Every line that holds the string "data" is to be identified and copied.
******************************
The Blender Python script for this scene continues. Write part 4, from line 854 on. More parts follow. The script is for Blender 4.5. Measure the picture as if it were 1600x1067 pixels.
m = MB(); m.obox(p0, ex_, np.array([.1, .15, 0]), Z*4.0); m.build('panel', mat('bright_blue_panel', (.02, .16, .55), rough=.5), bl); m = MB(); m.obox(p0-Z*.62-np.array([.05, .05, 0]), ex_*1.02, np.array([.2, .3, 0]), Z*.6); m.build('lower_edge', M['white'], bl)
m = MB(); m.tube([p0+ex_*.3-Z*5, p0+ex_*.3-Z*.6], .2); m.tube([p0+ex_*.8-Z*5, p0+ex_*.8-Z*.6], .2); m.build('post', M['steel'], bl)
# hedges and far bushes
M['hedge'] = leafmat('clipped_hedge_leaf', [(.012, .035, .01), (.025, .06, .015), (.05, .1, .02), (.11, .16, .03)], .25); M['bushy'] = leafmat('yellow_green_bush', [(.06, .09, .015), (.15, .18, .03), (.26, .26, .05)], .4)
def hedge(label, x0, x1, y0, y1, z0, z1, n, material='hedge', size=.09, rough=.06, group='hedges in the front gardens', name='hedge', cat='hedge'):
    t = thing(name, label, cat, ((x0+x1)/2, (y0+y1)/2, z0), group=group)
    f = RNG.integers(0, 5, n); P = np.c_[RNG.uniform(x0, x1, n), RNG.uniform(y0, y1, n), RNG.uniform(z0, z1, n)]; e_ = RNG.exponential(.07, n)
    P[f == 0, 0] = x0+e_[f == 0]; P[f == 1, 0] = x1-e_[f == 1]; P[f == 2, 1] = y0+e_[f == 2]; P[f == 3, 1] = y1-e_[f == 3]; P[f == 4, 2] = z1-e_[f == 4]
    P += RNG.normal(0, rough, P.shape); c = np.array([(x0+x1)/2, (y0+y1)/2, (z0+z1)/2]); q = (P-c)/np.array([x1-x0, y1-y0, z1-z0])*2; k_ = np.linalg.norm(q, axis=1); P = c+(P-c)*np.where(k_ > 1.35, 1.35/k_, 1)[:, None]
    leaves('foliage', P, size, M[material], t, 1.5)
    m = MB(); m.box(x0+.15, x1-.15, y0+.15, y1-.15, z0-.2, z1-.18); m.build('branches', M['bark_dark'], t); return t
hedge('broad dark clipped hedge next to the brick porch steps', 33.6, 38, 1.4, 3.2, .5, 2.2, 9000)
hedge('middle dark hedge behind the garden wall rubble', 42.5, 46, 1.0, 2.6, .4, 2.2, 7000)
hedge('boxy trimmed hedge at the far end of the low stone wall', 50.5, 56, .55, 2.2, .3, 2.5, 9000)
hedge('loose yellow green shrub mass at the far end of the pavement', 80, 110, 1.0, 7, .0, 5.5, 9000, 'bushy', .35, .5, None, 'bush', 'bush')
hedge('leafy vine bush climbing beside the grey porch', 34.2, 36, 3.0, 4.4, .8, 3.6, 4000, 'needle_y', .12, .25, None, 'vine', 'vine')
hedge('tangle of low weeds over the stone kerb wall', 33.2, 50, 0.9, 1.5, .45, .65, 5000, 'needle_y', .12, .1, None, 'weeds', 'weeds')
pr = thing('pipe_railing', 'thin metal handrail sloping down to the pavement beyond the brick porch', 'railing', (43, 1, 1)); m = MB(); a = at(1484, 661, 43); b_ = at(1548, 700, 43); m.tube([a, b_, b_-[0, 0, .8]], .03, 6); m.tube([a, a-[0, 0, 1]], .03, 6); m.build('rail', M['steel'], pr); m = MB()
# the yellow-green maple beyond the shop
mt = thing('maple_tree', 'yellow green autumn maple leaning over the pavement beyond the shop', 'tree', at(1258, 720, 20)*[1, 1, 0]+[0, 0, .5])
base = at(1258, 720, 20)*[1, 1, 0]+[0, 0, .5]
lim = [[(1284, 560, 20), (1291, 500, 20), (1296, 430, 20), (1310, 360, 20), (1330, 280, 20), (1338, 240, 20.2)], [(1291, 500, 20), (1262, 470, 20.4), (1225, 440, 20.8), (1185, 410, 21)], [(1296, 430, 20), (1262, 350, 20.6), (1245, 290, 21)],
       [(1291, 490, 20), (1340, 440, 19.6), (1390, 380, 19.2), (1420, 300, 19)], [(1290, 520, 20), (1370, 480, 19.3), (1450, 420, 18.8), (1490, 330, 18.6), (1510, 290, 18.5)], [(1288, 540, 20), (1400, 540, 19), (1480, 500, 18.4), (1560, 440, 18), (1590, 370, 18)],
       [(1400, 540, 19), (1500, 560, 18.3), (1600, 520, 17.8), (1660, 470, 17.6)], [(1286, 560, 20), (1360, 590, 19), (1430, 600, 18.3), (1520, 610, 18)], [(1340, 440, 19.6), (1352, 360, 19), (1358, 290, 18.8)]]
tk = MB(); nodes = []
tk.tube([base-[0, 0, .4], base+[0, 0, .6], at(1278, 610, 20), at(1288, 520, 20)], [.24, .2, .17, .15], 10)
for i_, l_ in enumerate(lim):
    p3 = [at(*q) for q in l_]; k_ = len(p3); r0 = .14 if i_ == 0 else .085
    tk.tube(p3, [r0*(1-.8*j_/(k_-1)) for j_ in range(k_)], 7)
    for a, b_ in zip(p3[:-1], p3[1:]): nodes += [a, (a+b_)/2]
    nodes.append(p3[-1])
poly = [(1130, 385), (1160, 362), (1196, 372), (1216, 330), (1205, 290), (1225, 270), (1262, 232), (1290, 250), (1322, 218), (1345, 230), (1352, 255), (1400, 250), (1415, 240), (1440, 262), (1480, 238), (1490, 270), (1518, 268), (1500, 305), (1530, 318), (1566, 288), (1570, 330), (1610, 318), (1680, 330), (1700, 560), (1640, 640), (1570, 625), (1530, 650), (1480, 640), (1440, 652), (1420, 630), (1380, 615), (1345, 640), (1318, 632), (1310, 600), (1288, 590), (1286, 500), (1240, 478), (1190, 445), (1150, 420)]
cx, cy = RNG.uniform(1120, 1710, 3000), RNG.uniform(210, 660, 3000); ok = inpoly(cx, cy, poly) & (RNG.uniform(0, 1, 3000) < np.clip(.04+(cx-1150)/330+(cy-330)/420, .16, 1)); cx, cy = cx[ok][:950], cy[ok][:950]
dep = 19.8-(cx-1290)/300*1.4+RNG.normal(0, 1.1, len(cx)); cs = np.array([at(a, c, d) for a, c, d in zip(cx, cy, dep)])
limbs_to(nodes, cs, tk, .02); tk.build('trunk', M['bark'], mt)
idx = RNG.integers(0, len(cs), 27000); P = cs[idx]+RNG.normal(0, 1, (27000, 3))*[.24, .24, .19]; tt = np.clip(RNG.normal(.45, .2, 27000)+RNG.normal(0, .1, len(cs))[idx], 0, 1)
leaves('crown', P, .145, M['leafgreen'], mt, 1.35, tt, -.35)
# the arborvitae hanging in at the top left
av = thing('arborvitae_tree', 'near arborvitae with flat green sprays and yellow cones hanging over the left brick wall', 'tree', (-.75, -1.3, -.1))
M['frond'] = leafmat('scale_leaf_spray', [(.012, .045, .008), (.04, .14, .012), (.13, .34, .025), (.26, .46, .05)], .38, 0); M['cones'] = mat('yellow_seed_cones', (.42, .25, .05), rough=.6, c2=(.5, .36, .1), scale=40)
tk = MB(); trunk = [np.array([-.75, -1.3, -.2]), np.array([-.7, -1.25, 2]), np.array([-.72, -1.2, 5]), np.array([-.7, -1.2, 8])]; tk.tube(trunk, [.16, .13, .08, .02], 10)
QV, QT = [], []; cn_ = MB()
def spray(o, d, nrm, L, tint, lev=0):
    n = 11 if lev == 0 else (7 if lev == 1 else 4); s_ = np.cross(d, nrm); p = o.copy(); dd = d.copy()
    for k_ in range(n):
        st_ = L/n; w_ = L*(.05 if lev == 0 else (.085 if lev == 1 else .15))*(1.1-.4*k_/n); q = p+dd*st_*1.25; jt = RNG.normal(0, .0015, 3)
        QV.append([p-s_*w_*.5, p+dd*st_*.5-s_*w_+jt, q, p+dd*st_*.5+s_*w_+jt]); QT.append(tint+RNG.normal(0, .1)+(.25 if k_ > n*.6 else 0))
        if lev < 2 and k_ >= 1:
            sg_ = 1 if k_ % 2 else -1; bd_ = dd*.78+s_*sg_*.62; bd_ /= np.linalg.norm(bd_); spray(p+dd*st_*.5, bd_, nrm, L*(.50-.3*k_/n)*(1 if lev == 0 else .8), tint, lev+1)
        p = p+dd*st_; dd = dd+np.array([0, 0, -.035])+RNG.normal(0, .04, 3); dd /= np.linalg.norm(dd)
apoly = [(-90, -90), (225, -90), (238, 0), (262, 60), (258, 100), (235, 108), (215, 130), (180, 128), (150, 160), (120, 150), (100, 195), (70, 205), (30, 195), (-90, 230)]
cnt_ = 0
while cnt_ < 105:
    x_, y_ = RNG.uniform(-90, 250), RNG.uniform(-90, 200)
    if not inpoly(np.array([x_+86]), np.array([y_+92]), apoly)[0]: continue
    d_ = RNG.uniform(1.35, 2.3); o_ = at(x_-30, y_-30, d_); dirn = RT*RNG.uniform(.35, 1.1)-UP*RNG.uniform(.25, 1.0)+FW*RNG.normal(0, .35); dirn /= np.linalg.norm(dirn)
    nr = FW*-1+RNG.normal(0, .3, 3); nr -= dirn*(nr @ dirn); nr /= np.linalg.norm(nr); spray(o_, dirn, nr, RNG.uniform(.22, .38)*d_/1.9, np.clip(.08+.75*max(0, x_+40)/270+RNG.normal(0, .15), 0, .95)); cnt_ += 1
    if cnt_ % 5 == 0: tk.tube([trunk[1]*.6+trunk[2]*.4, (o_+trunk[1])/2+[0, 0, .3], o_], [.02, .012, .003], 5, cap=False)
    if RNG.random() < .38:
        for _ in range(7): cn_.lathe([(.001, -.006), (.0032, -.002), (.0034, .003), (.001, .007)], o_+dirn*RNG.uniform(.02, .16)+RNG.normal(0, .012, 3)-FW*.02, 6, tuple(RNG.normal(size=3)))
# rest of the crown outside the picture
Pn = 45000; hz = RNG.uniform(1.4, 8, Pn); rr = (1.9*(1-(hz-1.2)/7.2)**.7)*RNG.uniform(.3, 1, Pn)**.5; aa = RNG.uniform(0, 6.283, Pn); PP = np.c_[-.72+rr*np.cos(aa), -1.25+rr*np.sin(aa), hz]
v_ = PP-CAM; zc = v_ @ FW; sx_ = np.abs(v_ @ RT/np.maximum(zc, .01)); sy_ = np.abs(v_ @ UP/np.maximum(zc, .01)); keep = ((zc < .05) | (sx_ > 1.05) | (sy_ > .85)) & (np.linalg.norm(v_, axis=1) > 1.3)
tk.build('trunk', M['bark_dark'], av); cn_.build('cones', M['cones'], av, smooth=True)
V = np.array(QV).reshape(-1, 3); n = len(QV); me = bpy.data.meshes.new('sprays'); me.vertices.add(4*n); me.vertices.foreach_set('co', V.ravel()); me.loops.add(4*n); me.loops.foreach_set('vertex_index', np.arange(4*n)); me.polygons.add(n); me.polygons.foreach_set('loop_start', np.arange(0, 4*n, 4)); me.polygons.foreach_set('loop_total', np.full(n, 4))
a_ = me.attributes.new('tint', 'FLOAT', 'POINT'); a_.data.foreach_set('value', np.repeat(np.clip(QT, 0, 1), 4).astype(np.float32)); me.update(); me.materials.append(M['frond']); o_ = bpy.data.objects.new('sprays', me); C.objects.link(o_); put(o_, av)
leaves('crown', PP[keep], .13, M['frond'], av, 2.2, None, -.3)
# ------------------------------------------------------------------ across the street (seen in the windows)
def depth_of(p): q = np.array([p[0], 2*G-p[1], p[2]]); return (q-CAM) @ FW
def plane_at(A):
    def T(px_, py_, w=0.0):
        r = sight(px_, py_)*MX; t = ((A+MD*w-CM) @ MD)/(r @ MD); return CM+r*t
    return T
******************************
• [The output]
V = np.array(QV).reshape(-1, 3); n = len(QV); me = bpy.data.meshes.new('sprays'); me.vertices.add(4*n); me.vertices.foreach_set('co', V.ravel()); me.loops.add(4*n); me.loops.foreach_set('vertex_index', np.arange(4*n)); me.polygons.add(n); me.polygons.foreach_set('loop_start', np.arange(0, 4*n, 4)); me.polygons.foreach_set('loop_total', np.full(n, 4))
a_ = me.attributes.new('tint', 'FLOAT', 'POINT'); a_.data.foreach_set('value', np.repeat(np.clip(QT, 0, 1), 4).astype(np.float32)); me.update(); me.materials.append(M['frond']); o_ = bpy.data.objects.new('sprays', me); C.objects.link(o_); put(o_, av)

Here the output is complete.